**EXERCISE AIM**
Using the entries shown below, output the line containing "Recreate this scene", the line containing "def Ry(a): return Matrix.Rotation(a, 4, 'Y')", and every line between them, exactly. Pictures are omitted.

**EXCERPTED RECORDS**
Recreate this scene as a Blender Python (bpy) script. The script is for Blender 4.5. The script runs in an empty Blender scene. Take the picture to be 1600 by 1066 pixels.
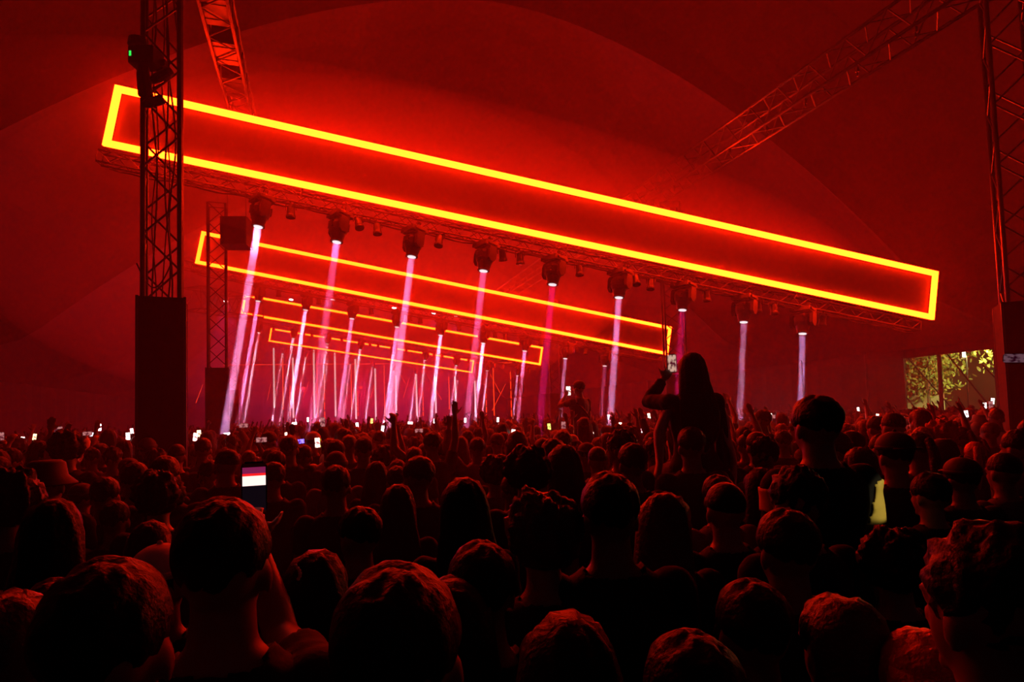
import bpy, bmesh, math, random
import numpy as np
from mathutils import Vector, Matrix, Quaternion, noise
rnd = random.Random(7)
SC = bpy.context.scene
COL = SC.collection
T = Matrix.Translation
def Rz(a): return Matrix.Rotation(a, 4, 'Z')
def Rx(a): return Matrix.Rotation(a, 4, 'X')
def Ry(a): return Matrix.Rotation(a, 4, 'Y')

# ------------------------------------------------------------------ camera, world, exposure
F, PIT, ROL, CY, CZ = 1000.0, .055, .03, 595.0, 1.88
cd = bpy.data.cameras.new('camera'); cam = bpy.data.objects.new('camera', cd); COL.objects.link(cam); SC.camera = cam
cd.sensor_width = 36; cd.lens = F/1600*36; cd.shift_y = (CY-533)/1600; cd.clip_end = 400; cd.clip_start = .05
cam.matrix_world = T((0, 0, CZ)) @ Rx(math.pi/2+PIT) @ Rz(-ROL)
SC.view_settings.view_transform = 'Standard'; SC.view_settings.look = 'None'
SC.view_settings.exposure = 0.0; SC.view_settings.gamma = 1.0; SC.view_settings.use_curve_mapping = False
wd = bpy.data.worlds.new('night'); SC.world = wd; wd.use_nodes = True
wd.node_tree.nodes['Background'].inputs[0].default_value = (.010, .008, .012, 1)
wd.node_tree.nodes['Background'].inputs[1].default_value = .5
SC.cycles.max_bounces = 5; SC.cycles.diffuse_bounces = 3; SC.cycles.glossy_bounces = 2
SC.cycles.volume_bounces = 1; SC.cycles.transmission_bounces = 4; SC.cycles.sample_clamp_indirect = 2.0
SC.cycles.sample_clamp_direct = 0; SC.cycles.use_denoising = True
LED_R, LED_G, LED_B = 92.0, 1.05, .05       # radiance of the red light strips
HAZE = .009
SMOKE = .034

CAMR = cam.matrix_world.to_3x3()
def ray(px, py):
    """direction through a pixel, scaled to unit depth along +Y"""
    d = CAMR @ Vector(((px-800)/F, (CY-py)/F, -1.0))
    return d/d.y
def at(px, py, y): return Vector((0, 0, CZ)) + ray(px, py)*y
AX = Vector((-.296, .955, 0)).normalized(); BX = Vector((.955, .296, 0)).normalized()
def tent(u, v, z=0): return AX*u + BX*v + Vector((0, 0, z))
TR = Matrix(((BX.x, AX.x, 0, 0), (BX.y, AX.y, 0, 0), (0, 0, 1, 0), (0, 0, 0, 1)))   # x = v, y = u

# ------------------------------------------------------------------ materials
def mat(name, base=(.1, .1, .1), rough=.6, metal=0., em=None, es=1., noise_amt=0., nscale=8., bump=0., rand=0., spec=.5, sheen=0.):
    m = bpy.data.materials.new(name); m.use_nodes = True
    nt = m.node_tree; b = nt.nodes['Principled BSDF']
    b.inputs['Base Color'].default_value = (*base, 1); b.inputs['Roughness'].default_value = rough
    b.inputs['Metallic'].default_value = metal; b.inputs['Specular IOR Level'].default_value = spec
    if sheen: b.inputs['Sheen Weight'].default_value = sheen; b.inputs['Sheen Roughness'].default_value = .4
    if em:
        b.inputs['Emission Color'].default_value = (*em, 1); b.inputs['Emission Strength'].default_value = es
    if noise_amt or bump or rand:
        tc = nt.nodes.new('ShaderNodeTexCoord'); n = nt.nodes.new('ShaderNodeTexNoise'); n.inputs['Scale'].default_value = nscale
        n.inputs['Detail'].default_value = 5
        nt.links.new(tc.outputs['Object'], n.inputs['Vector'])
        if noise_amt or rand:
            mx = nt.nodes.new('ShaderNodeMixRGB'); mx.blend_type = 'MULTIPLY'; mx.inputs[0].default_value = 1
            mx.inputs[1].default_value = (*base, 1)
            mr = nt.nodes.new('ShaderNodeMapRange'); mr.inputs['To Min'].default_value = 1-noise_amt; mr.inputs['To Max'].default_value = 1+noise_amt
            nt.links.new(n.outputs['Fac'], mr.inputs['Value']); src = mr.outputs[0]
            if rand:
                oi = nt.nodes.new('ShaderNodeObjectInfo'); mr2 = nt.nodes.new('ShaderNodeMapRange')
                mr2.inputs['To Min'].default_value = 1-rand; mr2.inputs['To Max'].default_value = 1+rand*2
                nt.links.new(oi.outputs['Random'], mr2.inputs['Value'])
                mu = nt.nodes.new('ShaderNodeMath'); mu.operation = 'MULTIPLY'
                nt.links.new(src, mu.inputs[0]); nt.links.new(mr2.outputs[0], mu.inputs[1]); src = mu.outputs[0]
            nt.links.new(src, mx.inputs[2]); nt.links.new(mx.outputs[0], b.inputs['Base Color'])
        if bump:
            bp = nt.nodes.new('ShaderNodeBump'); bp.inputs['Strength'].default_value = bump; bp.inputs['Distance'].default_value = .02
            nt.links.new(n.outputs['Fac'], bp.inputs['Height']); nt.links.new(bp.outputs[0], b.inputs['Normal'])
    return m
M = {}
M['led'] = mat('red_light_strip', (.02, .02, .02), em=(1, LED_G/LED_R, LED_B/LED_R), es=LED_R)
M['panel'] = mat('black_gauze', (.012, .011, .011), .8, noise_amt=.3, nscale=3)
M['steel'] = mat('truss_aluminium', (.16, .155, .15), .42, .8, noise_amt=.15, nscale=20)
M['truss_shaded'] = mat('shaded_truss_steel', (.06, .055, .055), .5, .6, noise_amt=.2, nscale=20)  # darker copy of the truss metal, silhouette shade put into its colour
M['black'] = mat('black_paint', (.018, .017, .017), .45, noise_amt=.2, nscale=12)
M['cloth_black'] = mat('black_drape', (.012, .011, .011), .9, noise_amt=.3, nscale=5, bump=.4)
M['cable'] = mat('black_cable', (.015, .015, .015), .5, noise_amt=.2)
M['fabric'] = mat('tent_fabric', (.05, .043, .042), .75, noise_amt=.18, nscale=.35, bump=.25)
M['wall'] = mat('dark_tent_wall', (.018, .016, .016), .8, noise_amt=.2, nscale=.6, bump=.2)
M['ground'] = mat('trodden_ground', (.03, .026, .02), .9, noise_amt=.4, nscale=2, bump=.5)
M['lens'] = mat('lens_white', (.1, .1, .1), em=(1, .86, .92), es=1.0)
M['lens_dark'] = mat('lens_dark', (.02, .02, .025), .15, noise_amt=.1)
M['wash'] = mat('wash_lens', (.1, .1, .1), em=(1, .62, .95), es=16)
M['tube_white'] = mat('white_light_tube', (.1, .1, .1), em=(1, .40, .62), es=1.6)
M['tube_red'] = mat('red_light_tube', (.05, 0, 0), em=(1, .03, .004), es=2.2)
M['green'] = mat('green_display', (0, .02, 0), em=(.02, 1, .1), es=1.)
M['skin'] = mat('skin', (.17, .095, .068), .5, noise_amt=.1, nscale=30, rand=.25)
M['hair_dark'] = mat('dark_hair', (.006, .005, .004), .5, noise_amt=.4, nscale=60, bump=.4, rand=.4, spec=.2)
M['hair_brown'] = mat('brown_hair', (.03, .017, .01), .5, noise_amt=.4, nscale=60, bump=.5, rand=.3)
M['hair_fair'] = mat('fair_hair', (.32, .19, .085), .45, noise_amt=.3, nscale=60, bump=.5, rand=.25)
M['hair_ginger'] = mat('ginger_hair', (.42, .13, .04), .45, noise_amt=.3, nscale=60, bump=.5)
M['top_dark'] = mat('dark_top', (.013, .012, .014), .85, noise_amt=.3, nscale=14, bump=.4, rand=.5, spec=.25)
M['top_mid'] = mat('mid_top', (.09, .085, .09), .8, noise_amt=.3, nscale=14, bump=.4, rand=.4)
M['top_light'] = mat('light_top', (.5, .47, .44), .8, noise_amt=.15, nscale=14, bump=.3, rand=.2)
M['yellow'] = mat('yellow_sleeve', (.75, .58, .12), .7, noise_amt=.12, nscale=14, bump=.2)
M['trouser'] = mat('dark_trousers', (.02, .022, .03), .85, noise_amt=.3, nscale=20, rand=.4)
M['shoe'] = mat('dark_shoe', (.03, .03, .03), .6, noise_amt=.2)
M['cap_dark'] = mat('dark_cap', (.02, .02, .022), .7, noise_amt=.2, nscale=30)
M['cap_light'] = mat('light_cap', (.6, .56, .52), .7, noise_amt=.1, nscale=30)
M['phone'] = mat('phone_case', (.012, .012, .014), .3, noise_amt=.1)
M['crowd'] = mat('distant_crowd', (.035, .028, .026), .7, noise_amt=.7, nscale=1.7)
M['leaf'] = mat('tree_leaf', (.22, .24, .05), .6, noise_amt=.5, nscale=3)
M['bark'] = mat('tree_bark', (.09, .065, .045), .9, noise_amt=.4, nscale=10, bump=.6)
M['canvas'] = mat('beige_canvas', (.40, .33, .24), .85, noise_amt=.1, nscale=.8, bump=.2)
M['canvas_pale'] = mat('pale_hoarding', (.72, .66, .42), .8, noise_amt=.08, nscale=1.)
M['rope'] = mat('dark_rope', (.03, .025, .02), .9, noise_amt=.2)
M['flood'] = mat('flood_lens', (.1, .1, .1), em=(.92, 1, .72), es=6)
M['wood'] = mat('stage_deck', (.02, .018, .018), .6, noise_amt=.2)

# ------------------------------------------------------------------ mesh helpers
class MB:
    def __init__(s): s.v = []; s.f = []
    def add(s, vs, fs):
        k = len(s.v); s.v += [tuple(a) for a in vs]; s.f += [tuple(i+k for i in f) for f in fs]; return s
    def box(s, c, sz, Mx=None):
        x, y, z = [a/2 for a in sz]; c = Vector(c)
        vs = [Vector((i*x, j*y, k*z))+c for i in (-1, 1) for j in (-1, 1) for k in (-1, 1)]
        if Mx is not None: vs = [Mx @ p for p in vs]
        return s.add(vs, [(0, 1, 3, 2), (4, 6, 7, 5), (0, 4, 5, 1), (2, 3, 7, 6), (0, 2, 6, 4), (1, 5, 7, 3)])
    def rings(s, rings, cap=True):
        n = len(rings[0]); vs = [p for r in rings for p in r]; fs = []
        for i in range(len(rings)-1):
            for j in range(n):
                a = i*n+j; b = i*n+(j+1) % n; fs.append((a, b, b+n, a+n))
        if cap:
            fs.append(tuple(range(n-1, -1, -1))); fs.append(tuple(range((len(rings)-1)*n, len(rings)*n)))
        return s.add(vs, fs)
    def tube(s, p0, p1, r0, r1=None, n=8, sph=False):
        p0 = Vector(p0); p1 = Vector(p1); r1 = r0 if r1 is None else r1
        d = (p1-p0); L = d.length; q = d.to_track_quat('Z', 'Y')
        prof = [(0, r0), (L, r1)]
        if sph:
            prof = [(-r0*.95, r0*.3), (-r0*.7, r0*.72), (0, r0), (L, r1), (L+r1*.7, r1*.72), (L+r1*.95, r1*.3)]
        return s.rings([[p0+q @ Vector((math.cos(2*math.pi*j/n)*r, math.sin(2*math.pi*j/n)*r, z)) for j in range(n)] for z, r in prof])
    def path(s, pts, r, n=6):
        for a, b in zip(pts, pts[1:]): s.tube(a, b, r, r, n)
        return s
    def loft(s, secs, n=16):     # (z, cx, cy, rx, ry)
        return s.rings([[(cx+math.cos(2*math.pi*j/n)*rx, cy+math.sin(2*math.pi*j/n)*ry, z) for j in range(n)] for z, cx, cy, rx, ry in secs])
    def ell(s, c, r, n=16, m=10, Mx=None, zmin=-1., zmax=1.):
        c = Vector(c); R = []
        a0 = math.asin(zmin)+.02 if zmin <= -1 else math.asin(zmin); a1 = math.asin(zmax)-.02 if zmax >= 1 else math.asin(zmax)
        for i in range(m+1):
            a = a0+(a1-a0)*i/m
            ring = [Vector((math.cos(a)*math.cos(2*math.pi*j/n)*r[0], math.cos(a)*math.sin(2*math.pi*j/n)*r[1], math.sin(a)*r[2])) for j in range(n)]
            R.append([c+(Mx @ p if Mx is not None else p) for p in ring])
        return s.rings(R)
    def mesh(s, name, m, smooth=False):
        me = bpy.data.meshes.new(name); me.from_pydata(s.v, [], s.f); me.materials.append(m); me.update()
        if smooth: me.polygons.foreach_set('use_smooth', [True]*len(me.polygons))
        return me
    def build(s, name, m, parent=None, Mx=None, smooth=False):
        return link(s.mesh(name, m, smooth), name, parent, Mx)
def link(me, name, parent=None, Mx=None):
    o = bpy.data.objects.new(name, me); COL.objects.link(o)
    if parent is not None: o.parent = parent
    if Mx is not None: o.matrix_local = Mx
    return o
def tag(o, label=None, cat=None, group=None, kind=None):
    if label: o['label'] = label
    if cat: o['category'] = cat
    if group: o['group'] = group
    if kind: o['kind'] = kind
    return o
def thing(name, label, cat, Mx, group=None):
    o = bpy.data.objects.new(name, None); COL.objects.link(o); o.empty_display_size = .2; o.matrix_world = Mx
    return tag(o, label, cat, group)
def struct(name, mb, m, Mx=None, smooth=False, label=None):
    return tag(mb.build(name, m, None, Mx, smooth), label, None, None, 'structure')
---
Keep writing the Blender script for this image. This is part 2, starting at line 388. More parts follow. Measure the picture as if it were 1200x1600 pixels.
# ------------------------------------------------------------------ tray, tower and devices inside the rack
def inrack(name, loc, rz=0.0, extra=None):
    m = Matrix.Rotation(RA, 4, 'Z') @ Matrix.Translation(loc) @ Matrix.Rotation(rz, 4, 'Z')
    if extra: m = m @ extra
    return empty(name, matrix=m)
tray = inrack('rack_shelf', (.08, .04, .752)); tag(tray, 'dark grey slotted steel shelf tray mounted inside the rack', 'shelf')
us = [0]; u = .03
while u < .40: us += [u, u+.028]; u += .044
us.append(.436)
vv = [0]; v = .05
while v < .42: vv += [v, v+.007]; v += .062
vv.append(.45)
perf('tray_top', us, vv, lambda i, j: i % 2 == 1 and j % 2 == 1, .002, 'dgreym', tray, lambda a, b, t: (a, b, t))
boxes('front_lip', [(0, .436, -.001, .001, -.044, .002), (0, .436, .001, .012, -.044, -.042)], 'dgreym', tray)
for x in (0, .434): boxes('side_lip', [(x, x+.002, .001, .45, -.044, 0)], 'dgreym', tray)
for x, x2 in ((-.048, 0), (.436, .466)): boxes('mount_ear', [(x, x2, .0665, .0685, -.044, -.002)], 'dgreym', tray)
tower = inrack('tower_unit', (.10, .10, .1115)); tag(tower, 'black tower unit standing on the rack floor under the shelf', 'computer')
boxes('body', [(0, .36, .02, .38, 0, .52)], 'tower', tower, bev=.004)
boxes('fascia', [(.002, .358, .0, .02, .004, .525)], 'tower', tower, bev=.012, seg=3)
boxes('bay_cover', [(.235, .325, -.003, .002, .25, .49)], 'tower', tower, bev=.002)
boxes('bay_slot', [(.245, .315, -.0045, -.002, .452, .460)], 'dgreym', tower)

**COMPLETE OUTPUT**
Recreate this scene as a Blender Python (bpy) script. The script is for Blender 4.5. The script runs in an empty Blender scene. Take the picture to be 1600 by 1066 pixels.
import bpy, bmesh, math, random
import numpy as np
from mathutils import Vector, Matrix, Quaternion, noise
rnd = random.Random(7)
SC = bpy.context.scene
COL = SC.collection
T = Matrix.Translation
def Rz(a): return Matrix.Rotation(a, 4, 'Z')
def Rx(a): return Matrix.Rotation(a, 4, 'X')
def Ry(a): return Matrix.Rotation(a, 4, 'Y')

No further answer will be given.